* _EXERCISE INSTRUCTIONS_: Without the pictures, can you quote each line below exactly?
###
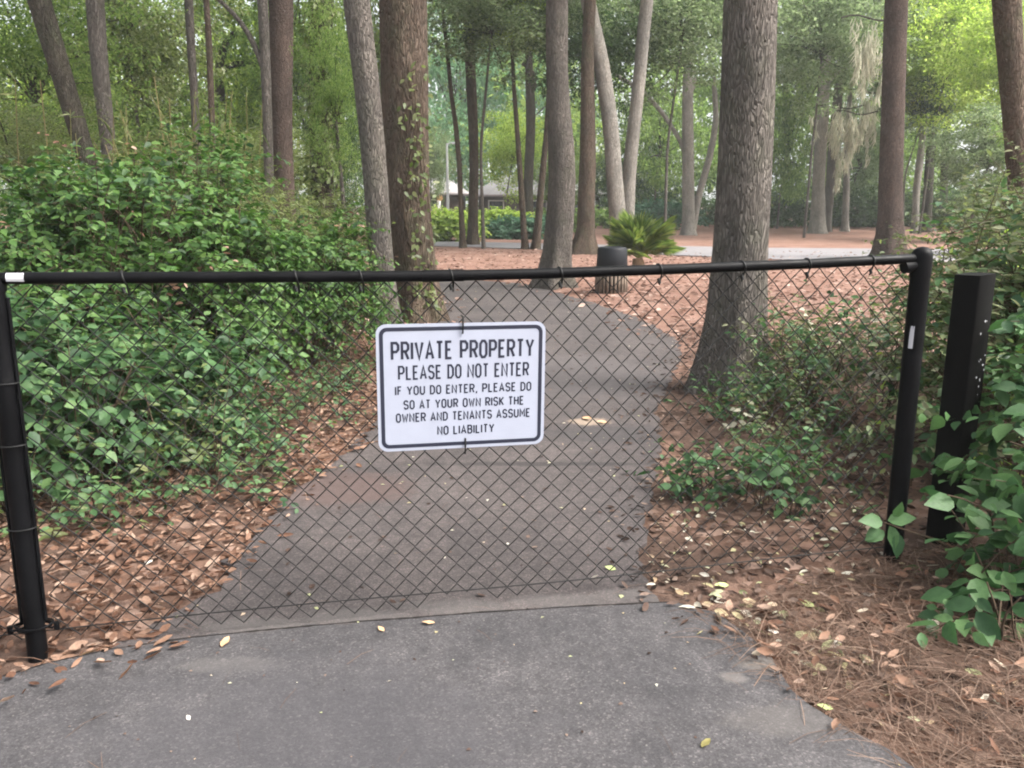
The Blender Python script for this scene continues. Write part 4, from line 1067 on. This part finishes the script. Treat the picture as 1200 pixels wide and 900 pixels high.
# reeds, far bushes, hedges
def G2(x, Y): return P(x, 300, Y)[0]
for (x, Y, rx, h, lm, lab, nm, cat) in [
   (525, 34, 1.3, .95, 'leaf_lime', 'pale lime bush in front of the light roofed house', 'bush', 'bush'),
   (585, 38, 1.7, 1.0, 'leaf_lime', 'arching yellow green fern bush in front of the brown house', 'bush', 'bush'),
   (612, 36, 1.5, .65, 'leaf_hedge', 'low silvery bush beside the fern bush', 'bush', 'bush'),
   (640, 42, 1.6, .8, 'leaf_mid', 'low green bush by the wall of the brown house', 'bush', 'bush'),
   (775, 50, 2.6, 1.5, 'leaf_hedge', 'clipped blue green hedge behind the palm', 'hedge', 'hedge'),
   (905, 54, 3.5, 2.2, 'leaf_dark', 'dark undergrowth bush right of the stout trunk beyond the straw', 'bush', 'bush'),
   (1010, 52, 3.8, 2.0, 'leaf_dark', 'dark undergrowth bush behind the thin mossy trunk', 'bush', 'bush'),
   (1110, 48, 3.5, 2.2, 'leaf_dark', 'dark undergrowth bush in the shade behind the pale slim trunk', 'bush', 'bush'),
   (1185, 40, 3.0, 2.4, 'leaf_oak', 'soft green bush far behind the right hand shrubs', 'bush', 'bush'),
   (850, 56, 3.0, 1.8, 'leaf_dark', 'dark bush peeping out left of the stout trunk', 'bush', 'bush'),
   (690, 52, 2.4, 1.0, 'leaf_mid', 'green bush behind the ivy footed trunk', 'bush', 'bush')]:
    X = G2(x, Y)
    bush(nm, lab, cat, [(X - rx * .45, Y, h * .45, rx * .6, rx * .5, h * .6), (X + rx * .4, Y + .3, h * .5, rx * .6, rx * .5, h * .55), (X, Y - .2, h * .45, rx * .5, rx * .5, h * .62)], lm,
         n_tw=560, per=9, L0=.24, W0=.15, seed=int(x), tw_len=.5, droop=.25, inner=.5, tpl=QUAD, stem_n=2)
def undergrowth():
    r = rng(88); nC = 620
    u = r.random(nC); X = -34 + u * 84; Yc = np.interp(X, [-34, -6, 4, 18, 50], [30, 74, 74, 56, 46]) + r.random(nC) * 7
    C = np.stack([X, Yc, r.random(nC) ** 1.4 * 2.6], -1); per = 70
    ci = np.repeat(np.arange(nC), per); n = len(ci); g = nrm(r.normal(size=(n, 3))) * (r.random(n) ** .5)[:, None]
    Pn = C[ci] + g * np.array([1.3, 1.0, .8]); Pn[:, 2] = np.abs(Pn[:, 2])
    L = r.uniform(.2, .45, n)
    return leaves(Pn, nrm(g + r.normal(size=(n, 3)) * .6), nrm(np.array([0, -.3, 1.0]) + r.normal(size=(n, 3)) * .6), L, L * .6, QUAD)
stuff(build('far_undergrowth', [undergrowth()], M['leaf_dark']), 'dark tangled undergrowth along the far edge of the straw bed', 'undergrowth')
r = rng(9); cn = 55
X0 = r.uniform(-5.9, -3.5, cn); Y0 = r.uniform(9.6, 12.5, cn)
hh = r.uniform(1.9, 3.0, cn); lean = r.normal(size=(cn, 2)) * .3
t = np.linspace(0, 1, 6)
pth = np.stack([X0[:, None] + lean[:, :1] * t ** 1.6, Y0[:, None] + lean[:, 1:] * t ** 1.6, hh[:, None] * t], -1)
cl = thing('cane_clump', 'clump of tall dry yellowish canes behind the big bush', 'canes', (-5.5, 11, 0))
ck = tubes_vec(pth, np.linspace(.011, .005, 6)[None] * np.ones((cn, 1)), 4)
nn_ = cn * 14; ci = r.integers(0, cn, nn_); tt = r.uniform(.35, 1, nn_)
LPn = np.stack([X0[ci] + lean[ci, 0] * tt ** 1.6, Y0[ci] + lean[ci, 1] * tt ** 1.6, hh[ci] * tt], -1)
kl = leaves(LPn, nrm(r.normal(size=(nn_, 3)) + [0, 0, .3]), nrm(r.normal(size=(nn_, 3)) + [0, 0, 1]), r.uniform(.12, .28, nn_), .022, BROAD)
build('stem', [ck], M['cane'], cl, False, (-5.5, 11, 0)); build('foliage', [kl], M['leaf_olive'], cl, False, (-5.5, 11, 0))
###
* _WRITTEN SOLUTION_:
The Blender Python script for this scene continues. Write part 4, from line 1067 on. This part finishes the script. Treat the picture as 1200 pixels wide and 900 pixels high.
# reeds, far bushes, hedges
def G2(x, Y): return P(x, 300, Y)[0]
for (x, Y, rx, h, lm, lab, nm, cat) in [
   (525, 34, 1.3, .95, 'leaf_lime', 'pale lime bush in front of the light roofed house', 'bush', 'bush'),
   (585, 38, 1.7, 1.0, 'leaf_lime', 'arching yellow green fern bush in front of the brown house', 'bush', 'bush'),
   (612, 36, 1.5, .65, 'leaf_hedge', 'low silvery bush beside the fern bush', 'bush', 'bush'),
   (640, 42, 1.6, .8, 'leaf_mid', 'low green bush by the wall of the brown house', 'bush', 'bush'),
   (775, 50, 2.6, 1.5, 'leaf_hedge', 'clipped blue green hedge behind the palm', 'hedge', 'hedge'),
   (905, 54, 3.5, 2.2, 'leaf_dark', 'dark undergrowth bush right of the stout trunk beyond the straw', 'bush', 'bush'),
   (1010, 52, 3.8, 2.0, 'leaf_dark', 'dark undergrowth bush behind the thin mossy trunk', 'bush', 'bush'),
   (1110, 48, 3.5, 2.2, 'leaf_dark', 'dark undergrowth bush in the shade behind the pale slim trunk', 'bush', 'bush'),
   (1185, 40, 3.0, 2.4, 'leaf_oak', 'soft green bush far behind the right hand shrubs', 'bush', 'bush'),
   (850, 56, 3.0, 1.8, 'leaf_dark', 'dark bush peeping out left of the stout trunk', 'bush', 'bush'),
   (690, 52, 2.4, 1.0, 'leaf_mid', 'green bush behind the ivy footed trunk', 'bush', 'bush')]:
    X = G2(x, Y)
    bush(nm, lab, cat, [(X - rx * .45, Y, h * .45, rx * .6, rx * .5, h * .6), (X + rx * .4, Y + .3, h * .5, rx * .6, rx * .5, h * .55), (X, Y - .2, h * .45, rx * .5, rx * .5, h * .62)], lm,
         n_tw=560, per=9, L0=.24, W0=.15, seed=int(x), tw_len=.5, droop=.25, inner=.5, tpl=QUAD, stem_n=2)
def undergrowth():
    r = rng(88); nC = 620
    u = r.random(nC); X = -34 + u * 84; Yc = np.interp(X, [-34, -6, 4, 18, 50], [30, 74, 74, 56, 46]) + r.random(nC) * 7
    C = np.stack([X, Yc, r.random(nC) ** 1.4 * 2.6], -1); per = 70
    ci = np.repeat(np.arange(nC), per); n = len(ci); g = nrm(r.normal(size=(n, 3))) * (r.random(n) ** .5)[:, None]
    Pn = C[ci] + g * np.array([1.3, 1.0, .8]); Pn[:, 2] = np.abs(Pn[:, 2])
    L = r.uniform(.2, .45, n)
    return leaves(Pn, nrm(g + r.normal(size=(n, 3)) * .6), nrm(np.array([0, -.3, 1.0]) + r.normal(size=(n, 3)) * .6), L, L * .6, QUAD)
stuff(build('far_undergrowth', [undergrowth()], M['leaf_dark']), 'dark tangled undergrowth along the far edge of the straw bed', 'undergrowth')
r = rng(9); cn = 55
X0 = r.uniform(-5.9, -3.5, cn); Y0 = r.uniform(9.6, 12.5, cn)
hh = r.uniform(1.9, 3.0, cn); lean = r.normal(size=(cn, 2)) * .3
t = np.linspace(0, 1, 6)
pth = np.stack([X0[:, None] + lean[:, :1] * t ** 1.6, Y0[:, None] + lean[:, 1:] * t ** 1.6, hh[:, None] * t], -1)
cl = thing('cane_clump', 'clump of tall dry yellowish canes behind the big bush', 'canes', (-5.5, 11, 0))
ck = tubes_vec(pth, np.linspace(.011, .005, 6)[None] * np.ones((cn, 1)), 4)
nn_ = cn * 14; ci = r.integers(0, cn, nn_); tt = r.uniform(.35, 1, nn_)
LPn = np.stack([X0[ci] + lean[ci, 0] * tt ** 1.6, Y0[ci] + lean[ci, 1] * tt ** 1.6, hh[ci] * tt], -1)
kl = leaves(LPn, nrm(r.normal(size=(nn_, 3)) + [0, 0, .3]), nrm(r.normal(size=(nn_, 3)) + [0, 0, 1]), r.uniform(.12, .28, nn_), .022, BROAD)
build('stem', [ck], M['cane'], cl, False, (-5.5, 11, 0)); build('foliage', [kl], M['leaf_olive'], cl, False, (-5.5, 11, 0))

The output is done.